I have a close friend who is a very progressive guy, and has a son-in-law who is an officer for an urban police force. The son-in-law is very well-trained, intelligent and of a mindset quite opposite to what we think of as the “bad apples” on the police force. My friend has gone on numerous “ride-alongs” with his son-in-law and has gained an inside look at how officers do their jobs. He has seen several incidents in which officers have been in do-I-shoot-or-not situations. In all that he has told me about, the cops used great restraint and didn’t shoot, although in one case, they probably should have. In at least one case, the person in the cops’ sights turned out to be completely innocent, but still came within a hair’s breadth of being shot to death by many officers on the scene. It was the great restraint of the officers that made the difference. My friend, of course, wants his son-in-law to come home alive at the end of his shift. He maintains that the officers would have been justified in killing the target, even though he turned out to be innocent, because they legitimately felt threatened by him. I, of course, disagreed.

In another case, not involving the son-in-law, but by the same police force, the victim was holding an object that could have appeared to be a gun, but wasn’t, but he was killed by the officers. My friend supported the action on the grounds that the officers should not have to wait for a muzzle flash in their direction before shooting, because one of them could have been killed. Again, we disagreed. I felt, with the officers trained, armed and wearing Kevlar vests, they should have been absolutely sure about the weapon before firing.

It ought to be obvious, all accusations aside about racism or any other type of discrimination, that there are (at least) two points of view on officer shootings, and that they come down to the role in which cops see themselves. That is, are they there to protect and serve themselves, or the community at large? To me, the answer is obvious.

Partial Solution

This part of the problem is solvable. There needs to be a formal and absolute understanding that police officers are hired, trained and armed to take whatever risks necessary to assure that the innocent, especially those who are unarmed, are protected from being killed by cops. Officers not willing to accept that risk should be dismissed from the country’s police forces.

Complications

There remains the problem of shootings by virtue of prejudice, whether ethnic, gender, sexual preference, etc. Unfortunately, this problem has complications in both directions. On the police side, the cops close ranks and stonewall or lie to cover the actions of an offending officer. On the “victim” side, the person and supporters get all worked up before the facts are in.

I’m convinced that there are many instances of police shootings of minorities of one kind or another. However, that does not excuse the sometimes outrageous actions in supporting the “victims” before the facts have been established.

Tawana Brawley, 1987

This case of a young woman, supposedly gang-raped by people that included a cop and a prosecutor, turned out to be totally made up. That didn’t keep the usual suspects from stirring up a hornets’ nest with racially-based accusations.

Trayvon Martin, 2012

This was a case of a young Black male who attacked a community watch person who was trying to find out who he was, walking through a private gated community, and was killed by the watch person, George Zimmerman. Zimmerman had been attacked by Martin and was having his head smashed into a concrete sidewalk. Moreover, Martin was trying to take Zimmerman’s legally carried pistol from him when Zimmerman was able to subdue Martin by shooting him.
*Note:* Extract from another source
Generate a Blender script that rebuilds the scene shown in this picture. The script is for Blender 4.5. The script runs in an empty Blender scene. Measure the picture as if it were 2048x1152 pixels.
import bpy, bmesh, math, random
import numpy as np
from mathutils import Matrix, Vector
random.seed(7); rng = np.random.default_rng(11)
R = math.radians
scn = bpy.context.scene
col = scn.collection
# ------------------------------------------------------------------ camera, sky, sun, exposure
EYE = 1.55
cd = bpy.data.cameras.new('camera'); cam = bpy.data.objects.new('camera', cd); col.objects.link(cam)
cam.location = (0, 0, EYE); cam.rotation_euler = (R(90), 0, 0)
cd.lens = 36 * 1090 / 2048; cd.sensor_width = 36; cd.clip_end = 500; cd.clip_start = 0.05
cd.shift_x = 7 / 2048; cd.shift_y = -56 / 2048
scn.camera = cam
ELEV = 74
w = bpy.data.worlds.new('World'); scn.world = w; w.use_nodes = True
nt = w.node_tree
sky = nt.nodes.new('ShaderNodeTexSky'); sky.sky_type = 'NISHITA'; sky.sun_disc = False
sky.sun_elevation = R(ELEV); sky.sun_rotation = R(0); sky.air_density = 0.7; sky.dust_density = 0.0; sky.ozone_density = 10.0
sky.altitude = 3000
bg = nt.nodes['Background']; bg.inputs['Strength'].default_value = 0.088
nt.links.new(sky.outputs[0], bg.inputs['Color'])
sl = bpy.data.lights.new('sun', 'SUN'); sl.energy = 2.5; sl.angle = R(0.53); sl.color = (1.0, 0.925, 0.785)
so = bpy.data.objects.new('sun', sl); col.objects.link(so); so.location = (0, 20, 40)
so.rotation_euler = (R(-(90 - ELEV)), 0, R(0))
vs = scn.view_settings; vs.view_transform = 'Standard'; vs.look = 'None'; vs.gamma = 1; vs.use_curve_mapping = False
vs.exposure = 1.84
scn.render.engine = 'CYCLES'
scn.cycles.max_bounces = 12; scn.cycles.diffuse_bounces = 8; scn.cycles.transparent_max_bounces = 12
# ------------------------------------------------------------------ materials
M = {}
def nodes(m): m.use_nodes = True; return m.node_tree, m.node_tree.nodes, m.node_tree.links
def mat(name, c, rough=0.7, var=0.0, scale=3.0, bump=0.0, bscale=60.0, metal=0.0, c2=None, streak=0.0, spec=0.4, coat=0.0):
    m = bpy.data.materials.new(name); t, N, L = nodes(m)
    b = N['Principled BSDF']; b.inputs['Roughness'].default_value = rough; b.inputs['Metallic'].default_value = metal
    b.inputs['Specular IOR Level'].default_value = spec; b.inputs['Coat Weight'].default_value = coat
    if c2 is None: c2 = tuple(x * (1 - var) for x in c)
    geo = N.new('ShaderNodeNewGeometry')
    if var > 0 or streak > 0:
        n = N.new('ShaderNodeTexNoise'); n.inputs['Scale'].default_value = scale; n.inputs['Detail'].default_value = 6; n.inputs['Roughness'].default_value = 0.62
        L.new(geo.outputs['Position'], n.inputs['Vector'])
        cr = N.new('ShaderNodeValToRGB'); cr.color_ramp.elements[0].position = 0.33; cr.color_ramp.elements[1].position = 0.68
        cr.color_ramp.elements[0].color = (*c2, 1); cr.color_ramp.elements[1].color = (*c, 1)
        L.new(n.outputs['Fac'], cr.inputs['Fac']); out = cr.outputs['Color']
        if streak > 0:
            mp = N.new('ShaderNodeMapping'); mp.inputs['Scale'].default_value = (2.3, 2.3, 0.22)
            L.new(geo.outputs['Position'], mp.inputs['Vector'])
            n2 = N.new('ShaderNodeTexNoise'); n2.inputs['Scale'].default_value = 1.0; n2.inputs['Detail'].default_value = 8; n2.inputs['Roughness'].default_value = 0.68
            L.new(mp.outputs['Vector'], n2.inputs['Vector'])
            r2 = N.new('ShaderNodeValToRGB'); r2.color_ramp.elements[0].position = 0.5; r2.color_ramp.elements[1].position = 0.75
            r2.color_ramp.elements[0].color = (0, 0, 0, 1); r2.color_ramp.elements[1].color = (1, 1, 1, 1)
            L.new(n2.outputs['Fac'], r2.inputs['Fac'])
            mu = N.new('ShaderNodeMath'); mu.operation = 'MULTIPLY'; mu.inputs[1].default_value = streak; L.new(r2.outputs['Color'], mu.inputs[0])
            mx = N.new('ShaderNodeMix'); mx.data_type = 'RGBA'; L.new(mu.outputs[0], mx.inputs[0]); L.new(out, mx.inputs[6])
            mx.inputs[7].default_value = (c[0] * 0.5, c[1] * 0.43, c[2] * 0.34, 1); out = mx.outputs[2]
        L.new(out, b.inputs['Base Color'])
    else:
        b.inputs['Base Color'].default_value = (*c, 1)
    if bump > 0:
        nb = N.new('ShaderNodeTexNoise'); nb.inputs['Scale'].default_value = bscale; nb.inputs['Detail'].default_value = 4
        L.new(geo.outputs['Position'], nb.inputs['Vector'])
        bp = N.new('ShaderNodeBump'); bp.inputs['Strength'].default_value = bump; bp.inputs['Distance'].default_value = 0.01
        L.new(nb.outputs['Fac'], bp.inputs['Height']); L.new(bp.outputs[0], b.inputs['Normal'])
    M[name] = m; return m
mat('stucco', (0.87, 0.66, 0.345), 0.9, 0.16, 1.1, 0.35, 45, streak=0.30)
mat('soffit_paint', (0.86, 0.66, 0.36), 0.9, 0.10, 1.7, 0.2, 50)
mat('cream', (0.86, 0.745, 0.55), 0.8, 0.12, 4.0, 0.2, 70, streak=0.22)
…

Legions of racists, Black and White, got involved by presuming that, since Martin was Black and Zimmerman wasn’t, there was racial discrimination involved. There was no evidence of that. The accusers, with the cooperation of a biased media, joined into a lynch mob that went after Zimmerman with a ferocity that eclipsed even the similar grouping that supported Tawana Brawley. Fortunately, the jury attended to the facts of the case and acquitted Zimmerman of charges that should have never been brought against him.

Michael Brown, 2014

Currently, we see another killing of an unarmed Black youth by the cops in a suburb of St. Louis. In this case, we have two sets of explanations of the incident, one from the officer doing the shooting, another from the relatives and friends of the deceased victim. All of the killings-by-cop in which the cop obviously got away with doing something evil weighs down upon the police version of the events, giving them low credibility. Nevertheless, the facts are not in. That has not stopped the Black community in the city where it happened from erupting in violence, with looting and destruction of businesses which had nothing to do with Brown’s killing.

This harkens back to the Rodney King riots in Los Angeles. King was a victim of a vicious beating at the hands of LAPD officers. When the officers were acquitted by a jury (chosen in a change of venue to a suburb heavily populated by police officers), Black neighborhoods around LA erupted in violence. They also started looting and burning structures that had nothing to do with King’s beating. (I remember watching on TV looters coming out of stores carrying TV sets, radios, Coca Cola and potato chips.) Even worse, a racist gang of Blacks dragged an innocent White truck driver names Reginald Denny from his vehicle and gave him, also, a vicious beating.

What Does This Show?

Racist solutions to problems that might have a racist origin solve nothing. They just sully the reputation of the responders with their racist acts. Do we want this country to degenerate into a mob culture in which some folks justify their own racism because of someone else’s? I don’t think so! The problems are often real, but solutions first involve waiting for the facts to become known. Political solutions are necessary, as mentioned above, to remove the cops from investigating actions in which they themselves participated. Investigations must become open and independent, with the police officers involved being able to present their views, but with no greater weight than any other views presented.

A More Terrible Solution

As to the problem of killings by cop of innocent, unarmed people, especially with a prejudicial animus, I unfortunately see only one solution, a solution that I sincerely do not advocate. One of these days, a community or group thereof is going to awake to this solution with the possibility of stopping the problem, and it goes like this: when some innocent, unarmed person gets killed by a cop, some cop (any cop!) will get killed, perhaps an innocent for an innocent. That will mean to police officers that they will have to police their companions on the force to be sure no innocents get shot, lest some random cop gets killed in retribution.

Do we want this? Assuredly not! It would be yet one more sign of the degradation of American society. Nevertheless, if the cops do not reform themselves, it’s only a matter of time before this radical solution becomes fact, to the dismay of all of us.